Updated: Feb 15, 2023

I’ve worked as a Bid Writer in the engineering, construction and maintenance industries for ten years. These are my top six tips for writing really good CVs, and they are key to Bright Circle’s Bid Writer training program.


Understand the context of the CVs: they are not a boring nice-to-have. They are evidence of capability

If you’re the bid writer working on CVs for a bid or tender, it’s important to understand how they relate to the overall messaging of the submission. CVs provide evidence of our nominated team’s capability and experience. CVs are often palmed off on juniors or seen as unimportant. Because they are repetitive and formulaic, they might seem like a boring and menial task. But this doesn’t mean that CVs are unimportant. The CVs provide evidence for the Methodology, Capability and Past Experience sections of the bid. They also justify the pricing (the hourly rate for individuals). They are the detailed evidence of how we will do it, who will do it, and how much that will cost. It’s true that the client may not scrutinise them, especially if the client knows you and your team well (tick!). However, if it’s neck and neck between our submission and a competitor’s, and the evaluators go searching for small differentiators, the CVs may be crucial. CVs are also key evidence of a win theme or key message such as ‘We have the right team with the right experience to deliver our solution’. “Do you really?”, an assessor might ask, “Which relevant projects have your key people worked on? Does the proposed Design Manager have the right experience? Have they worked at this level of seniority before?” CVs are a crucial justification for our capability - our ability to deliver the solution and manage the risks. CVs are also a crucial justification for our price (not necessarily the cheapest - you have to pay for the best people!). While being a CV writer is a great opportunity to learn the basics of bid writing, it doesn’t mean CVs are not important. They can be the difference between winning and losing a bid.
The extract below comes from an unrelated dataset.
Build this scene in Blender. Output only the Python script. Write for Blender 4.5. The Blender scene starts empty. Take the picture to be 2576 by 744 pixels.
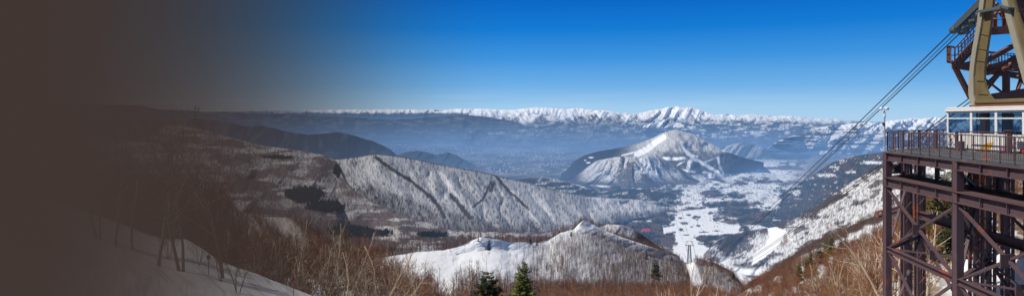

Formatting: ensure correct CV template setup and apply styles

Templates, styles and formatting - if these are set up and applied correctly, they will be your friends in your darkest hour (which is hopefully not at 4am!). If you don’t know how to use styles, then you need to learn now, as this is a key skill for any technical writer and editor. Before you start working on the CVs, check that the basic styles have been set up in your template. Check the company brand style guide for print submissions to make sure that the font choice, colours and logos are correct. It helps to double check that you are using the correct template before you start - the Bid Manager may want to make changes to it, and this easier to manage when you are setting up the template, rather than when you have written half the CVs! As you work on the CVs, make sure to apply styles religiously. This will save you a lot of heartache in the long term, and is crucial to achieving a uniform appearance between all the CVs. This is especially important on a large joint venture or alliance bid, where one of the key messages might be ‘We are one team’. The CVs need to be consistent in style and format otherwise they don’t look like ‘We are one team’. They look like ‘We are a hodge-podge’. Keep your eye out for a future blog post on top formatting and template tips!

Check the org chart! Check the org chart! Check the org chart!
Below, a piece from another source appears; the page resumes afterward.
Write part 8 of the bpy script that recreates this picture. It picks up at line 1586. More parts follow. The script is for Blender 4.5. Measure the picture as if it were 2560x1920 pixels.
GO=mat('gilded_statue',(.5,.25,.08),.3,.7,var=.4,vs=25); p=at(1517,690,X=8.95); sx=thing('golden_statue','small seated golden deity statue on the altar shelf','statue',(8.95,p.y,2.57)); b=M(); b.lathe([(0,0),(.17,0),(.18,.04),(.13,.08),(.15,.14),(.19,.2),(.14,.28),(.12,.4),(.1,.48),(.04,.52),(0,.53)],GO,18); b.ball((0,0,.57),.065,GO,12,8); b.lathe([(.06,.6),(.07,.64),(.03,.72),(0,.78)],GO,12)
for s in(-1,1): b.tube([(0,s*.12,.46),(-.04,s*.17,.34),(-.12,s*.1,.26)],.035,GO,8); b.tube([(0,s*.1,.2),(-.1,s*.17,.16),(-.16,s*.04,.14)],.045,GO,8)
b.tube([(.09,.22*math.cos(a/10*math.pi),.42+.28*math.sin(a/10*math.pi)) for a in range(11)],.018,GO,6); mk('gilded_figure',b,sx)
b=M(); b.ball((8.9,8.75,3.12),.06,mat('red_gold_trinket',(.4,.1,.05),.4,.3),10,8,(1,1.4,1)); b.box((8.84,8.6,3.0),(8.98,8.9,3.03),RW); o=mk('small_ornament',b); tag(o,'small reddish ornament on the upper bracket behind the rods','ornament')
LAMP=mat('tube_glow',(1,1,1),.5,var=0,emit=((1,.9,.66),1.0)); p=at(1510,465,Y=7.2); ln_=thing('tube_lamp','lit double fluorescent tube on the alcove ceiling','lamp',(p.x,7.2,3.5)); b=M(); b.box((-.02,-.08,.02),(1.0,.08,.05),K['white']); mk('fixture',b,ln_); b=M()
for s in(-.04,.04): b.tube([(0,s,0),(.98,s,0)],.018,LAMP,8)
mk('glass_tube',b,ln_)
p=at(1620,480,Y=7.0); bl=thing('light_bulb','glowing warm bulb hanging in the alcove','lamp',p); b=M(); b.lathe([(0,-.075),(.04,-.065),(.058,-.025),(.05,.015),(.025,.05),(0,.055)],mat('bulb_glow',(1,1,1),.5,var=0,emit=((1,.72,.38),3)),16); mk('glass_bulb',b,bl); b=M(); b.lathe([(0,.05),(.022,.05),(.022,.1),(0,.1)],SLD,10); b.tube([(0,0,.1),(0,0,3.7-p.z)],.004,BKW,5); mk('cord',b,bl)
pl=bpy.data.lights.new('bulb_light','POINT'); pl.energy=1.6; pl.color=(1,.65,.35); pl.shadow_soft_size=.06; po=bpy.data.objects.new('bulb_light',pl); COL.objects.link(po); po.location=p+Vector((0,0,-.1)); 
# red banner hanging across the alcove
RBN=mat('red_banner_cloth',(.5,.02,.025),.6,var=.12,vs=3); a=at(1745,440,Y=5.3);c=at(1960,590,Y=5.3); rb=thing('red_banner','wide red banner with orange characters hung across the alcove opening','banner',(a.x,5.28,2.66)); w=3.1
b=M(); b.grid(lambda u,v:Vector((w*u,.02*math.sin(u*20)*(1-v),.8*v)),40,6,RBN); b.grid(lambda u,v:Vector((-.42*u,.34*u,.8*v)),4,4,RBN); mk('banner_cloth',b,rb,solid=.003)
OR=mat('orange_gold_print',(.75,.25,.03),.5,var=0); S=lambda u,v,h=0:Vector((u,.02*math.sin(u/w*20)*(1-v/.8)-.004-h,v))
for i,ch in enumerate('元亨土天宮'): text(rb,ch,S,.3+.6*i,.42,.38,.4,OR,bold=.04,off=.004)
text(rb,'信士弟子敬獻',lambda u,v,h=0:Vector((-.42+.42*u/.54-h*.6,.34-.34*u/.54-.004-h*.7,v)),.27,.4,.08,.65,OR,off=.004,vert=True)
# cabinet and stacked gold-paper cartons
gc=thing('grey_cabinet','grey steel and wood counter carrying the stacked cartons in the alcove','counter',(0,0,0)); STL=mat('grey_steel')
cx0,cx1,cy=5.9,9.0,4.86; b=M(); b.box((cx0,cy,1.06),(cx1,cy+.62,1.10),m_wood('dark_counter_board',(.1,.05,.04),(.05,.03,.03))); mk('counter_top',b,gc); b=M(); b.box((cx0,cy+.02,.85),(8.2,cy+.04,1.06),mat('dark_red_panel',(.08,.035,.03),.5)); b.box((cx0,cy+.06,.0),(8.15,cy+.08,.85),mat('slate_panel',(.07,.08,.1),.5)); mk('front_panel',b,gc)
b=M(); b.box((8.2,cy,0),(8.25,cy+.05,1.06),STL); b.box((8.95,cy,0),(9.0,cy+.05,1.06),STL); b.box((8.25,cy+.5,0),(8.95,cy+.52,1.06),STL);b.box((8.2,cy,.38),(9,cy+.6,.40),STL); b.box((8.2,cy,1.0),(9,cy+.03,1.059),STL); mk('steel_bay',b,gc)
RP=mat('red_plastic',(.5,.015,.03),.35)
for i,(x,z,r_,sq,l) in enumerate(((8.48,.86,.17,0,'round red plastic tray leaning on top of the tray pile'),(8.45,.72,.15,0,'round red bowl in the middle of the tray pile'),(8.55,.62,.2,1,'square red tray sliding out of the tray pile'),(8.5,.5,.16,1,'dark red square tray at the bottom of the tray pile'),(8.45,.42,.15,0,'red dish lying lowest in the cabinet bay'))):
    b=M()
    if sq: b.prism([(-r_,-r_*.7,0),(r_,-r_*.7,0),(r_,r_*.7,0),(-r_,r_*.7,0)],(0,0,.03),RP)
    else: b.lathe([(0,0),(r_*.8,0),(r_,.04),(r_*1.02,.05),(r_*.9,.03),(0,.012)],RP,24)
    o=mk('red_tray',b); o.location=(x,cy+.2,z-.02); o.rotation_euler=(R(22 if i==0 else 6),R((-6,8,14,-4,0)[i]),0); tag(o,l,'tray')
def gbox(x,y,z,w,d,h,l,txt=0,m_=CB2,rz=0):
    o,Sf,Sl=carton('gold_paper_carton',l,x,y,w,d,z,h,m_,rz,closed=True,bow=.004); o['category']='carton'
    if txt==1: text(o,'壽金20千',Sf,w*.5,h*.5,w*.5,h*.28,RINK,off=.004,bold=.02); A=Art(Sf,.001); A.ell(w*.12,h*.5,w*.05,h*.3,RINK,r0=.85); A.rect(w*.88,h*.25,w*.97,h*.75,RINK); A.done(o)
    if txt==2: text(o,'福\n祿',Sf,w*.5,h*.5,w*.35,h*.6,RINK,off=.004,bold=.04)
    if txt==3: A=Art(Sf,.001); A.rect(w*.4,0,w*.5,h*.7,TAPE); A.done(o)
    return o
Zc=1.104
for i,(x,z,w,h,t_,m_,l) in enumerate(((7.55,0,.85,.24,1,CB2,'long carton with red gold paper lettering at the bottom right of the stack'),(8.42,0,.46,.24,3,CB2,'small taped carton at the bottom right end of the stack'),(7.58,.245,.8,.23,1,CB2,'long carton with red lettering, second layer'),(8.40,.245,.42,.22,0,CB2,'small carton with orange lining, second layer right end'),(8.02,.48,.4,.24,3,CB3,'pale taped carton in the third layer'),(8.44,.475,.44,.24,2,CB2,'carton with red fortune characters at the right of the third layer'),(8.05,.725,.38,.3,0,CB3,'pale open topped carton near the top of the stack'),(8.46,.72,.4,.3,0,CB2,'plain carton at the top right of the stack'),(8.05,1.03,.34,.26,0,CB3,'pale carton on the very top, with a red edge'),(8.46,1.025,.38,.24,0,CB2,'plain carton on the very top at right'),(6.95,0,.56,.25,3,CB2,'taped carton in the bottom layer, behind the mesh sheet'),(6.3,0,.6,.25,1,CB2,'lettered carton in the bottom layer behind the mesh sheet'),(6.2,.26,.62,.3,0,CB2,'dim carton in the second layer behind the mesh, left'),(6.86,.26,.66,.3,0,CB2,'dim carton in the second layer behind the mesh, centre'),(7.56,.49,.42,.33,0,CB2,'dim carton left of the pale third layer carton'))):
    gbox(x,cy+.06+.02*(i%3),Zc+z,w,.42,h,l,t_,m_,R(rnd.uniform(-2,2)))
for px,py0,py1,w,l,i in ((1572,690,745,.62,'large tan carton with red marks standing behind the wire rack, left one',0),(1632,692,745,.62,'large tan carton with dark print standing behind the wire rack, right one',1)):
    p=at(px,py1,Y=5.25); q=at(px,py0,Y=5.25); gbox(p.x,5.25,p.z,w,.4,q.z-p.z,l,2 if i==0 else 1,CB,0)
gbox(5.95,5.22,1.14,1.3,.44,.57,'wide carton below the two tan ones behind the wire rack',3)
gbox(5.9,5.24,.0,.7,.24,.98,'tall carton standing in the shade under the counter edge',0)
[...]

The organisation chart is a moving feast. Nominees will be swapped in and out depending on changing availability. Teams will be expanded, contracted, deleted and brought back to life depending how the solution is progressing. For example, for a road or rail design and construct tender, if it’s discovered that drainage and flooding will be a bigger issue than originally thought, then this area might change from a single role to a whole team, and the head of this team becomes a key role. The org chart might also change in response to the developing price build up. For example, too many hours by too many senior staff may mean a price that is too high to be competitive. If we are trying to keep our pricing competitive, then cutting senior staff or expensive consultants is an option. This means CVs might be in… then out… then in again. So never delete your draft CVs as they are often needed to match a last minute org chart change.
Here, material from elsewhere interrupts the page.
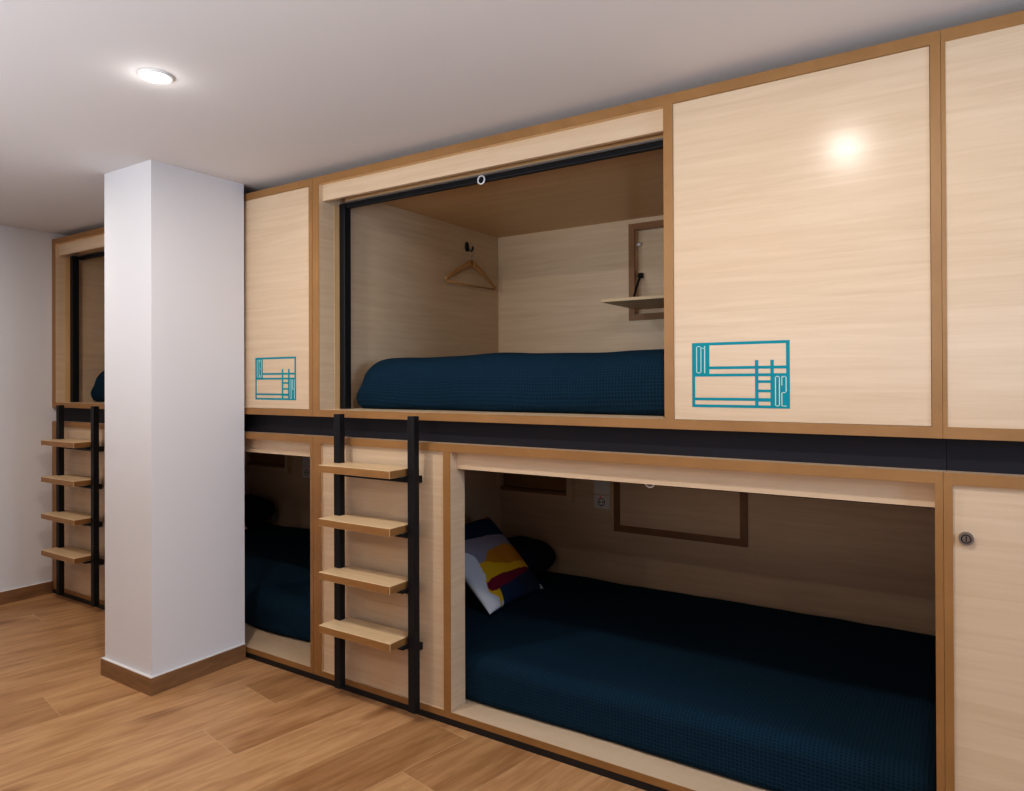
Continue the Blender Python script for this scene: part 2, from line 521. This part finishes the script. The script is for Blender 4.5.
# ------------------------------------------------------------------ lower pods
def socket(p, x0, x1, z0, z1, y, led):
    s = obj('wall_socket', bevel(boxes((x0, x1, y - .009, y + .001, z0, z1)), .003), WHITE_PLASTIC, p)
    bm = bmesh.new()
    cx, cz = (x0 + x1) / 2, (z0 + z1) / 2
    if led:
        torus(bm, (cx, y - .0095, cz), .020, .0018, 'Y')
        disc(bm, (cx - .009, y - .0095, cz), .0045, .003, 'Y', 12)
        disc(bm, (cx + .009, y - .0095, cz), .0045, .003, 'Y', 12)
        disc(bm, (cx, y - .0095, cz - .018), .004, .003, 'Y', 12)
        obj('socket_holes', bm, DARK_HOLE, s)
        bm = bmesh.new(); disc(bm, (cx - .006, y - .0097, cz + .027), .004, .003, 'Y', 12)
        obj('indicator_light', bm, RED, s)
    else:
        box(bm, x0 + .016, x1 - .016, y - .012, y - .0085, z0 + .014, z1 - .014)
        obj('rocker_switch', bm, WHITE_PLASTIC, s)

def lower_pod(ox, label, closed=False, width=ML, lock=False):
    p = thing('sleeping_pod', (ox, 0, 0), label, 'sleeping pod')
    zp, zf, zt, h = .026, .050, 1.034, 1.064
    e = .0025
    w1 = width - .0008
    L, R = .049, width - .019
    if closed:
        L = .020
    q0, q1 = .724, .757                         # post right of the ladder panel
    fr = [(0, w1, 0, e, zp, zf), (0, w1, 0, e, zt, h), (0, L, 0, e, zf, zt), (R, w1, 0, e, zf, zt)]
    if not closed:
        fr.append((q0, q1, 0, e, zf, zt))
    obj('front_edging', boxes(*fr), EDGE, p)
    obj('plinth', boxes((0, w1, .002, 1.40, 0, zp)), PLINTH, p)
    D = 1.42
    obj('side_panel', boxes((0, L, e, D, zf, zt)), MAPLE_FLAT, p)
    obj('side_panel', boxes((R, w1, e, D, zf, zt)), MAPLE_FLAT, p)
    obj('base_panel', boxes((0, w1, e, D, zp, zf)), MAPLE, p)
    obj('top_panel', boxes((0, w1, e, D, zt, h)), MAPLE, p)
    obj('back_panel', boxes((L, R, 1.39, D, zf, zt)), MAPLE_FLAT, p)
    if closed:
        fp = obj('front_panel', boxes((L, R, .010, .028, zf, zt)), MAPLE, p)
        bm = bmesh.new()
        disc(bm, (.048, .006, .900), .0165, .012, 'Y', 28)
        lk = obj('lock', bm, CHROME, fp)
        bm = bmesh.new()
        torus(bm, (.048, .000, .900), .0100, .0014, 'Y')
        box(bm, .0468, .0492, -.0012, .0005, .893, .907)
        obj('keyway', bm, DARK_HOLE, lk)
        return p
    obj('ladder_panel', boxes((L, q0, .012, .030, zf, zt)), MAPLE, p)
    obj('jamb', boxes((q0, q1, e, .092, zf, zt)), MAPLE, p)
    obj('valance', boxes((q1, R, .042, .060, .966, zt)), MAPLE, p)
    roller_blind(p, q1, R, .9555, .090, 2.405 - .882, .0105)
    # closed folding table, corner niche, sockets on the back board
    Y = 1.39
    fr = flap(p, .793, 1.500, .490, 1.000, Y, .010, .036)
    obj('flap_panel', boxes((.829, 1.464, Y - .006, Y + .001, .526, .964)), MAPLE_FLAT, fr)
    fr = flap(p, L, .552, .630, 1.000, Y, .045, .030, MAPLE_FLAT)
    obj('niche_shadow_strip', boxes((L + .03, .522, Y - .044, Y - .011, .660, .680)), EDGE_SHADED, fr)  # shadow along the niche bottom, put in as a dark strip
    obj('flap_panel', boxes((L + .03, .522, Y - .012, Y + .001, .660, .970)), EDGE, fr)
    socket(p, .672, .767, .603, .676, Y, True)
    socket(p, .672, .767, .681, .754, Y, False)
    return p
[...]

Make sure the CVs are compliant

Requirements for CVs are always stated in the bid documents, and these should guide you from the beginning. Sometimes the requirements are fairly simple e.g. two page maximum, 12 point font and no projects older than ten years. Sometimes they are more complicated e.g. a Project Manager needs to have five years’ experience, a Senior Project Manager needs to have ten years’ experience. Minimum requirements for roles are often missed by the SMEs working on nominating the team. This is where a CV Writer can provide a vital sanity check. You’ll be surprised how often you pick up that the role requires a minimum of eight years’ experience, but the nominee has only seven (“Hm, they graduated uni in 2013, it’s now 2020…”). As the CV writer, you are the final sanity check for compliance. Any compliance errors you pick up could make a huge difference!

Use a stylesheet to define usage and style, especially when working in a team of writers

A stylesheet is a list of terms and rules. Using a stylesheet helps you maintain consistency in language, usage, spelling and style between CVs. It’s especially helpful if you are collaborating with another writer. Classic style and usage issues include qualifications (B.Eng, BEng, or Bachelor of Engineering?), heading styles (Sentence case or Title Case?) and my favourite bugbear: onsite, on-site and on site. Pick one, write it on your stylesheet to set the agreed usage, and share with your team.

Proofread in hard copy - look for shapes before you look at words

Here’s my top proofreading tip. If you have 60 final CVs, start with a sample of five or eight. Print the CVs out in hard copy. Lay the CVs side by side in a row, and without reading anything, run your eye over the ‘shapes’ in the CVs. Compare them with each other. Look for things like: are all the photos uniform? Are all the heading styles uniform within and between CVs? Check things like column width - are they uniform, or has your formatting broken anywhere? Check that the font is the same size throughout. Sometimes the Normal or Paragraph style breaks. Run your eye down bullet lists: if your bullet list style (see 5. Use a stylesheet, above) states that each bullet point starts with a capital letter, and only the last point has a full stop, then you want to look for lists where each point ends on a semi-colon, or where each point starts on a capital letter. This is easier if you compare the shapes of several bullet point lists side by side. If you see a recurring issue in your sample of five or eight, this is probably an issue through all 60 CVs. Go and fix it!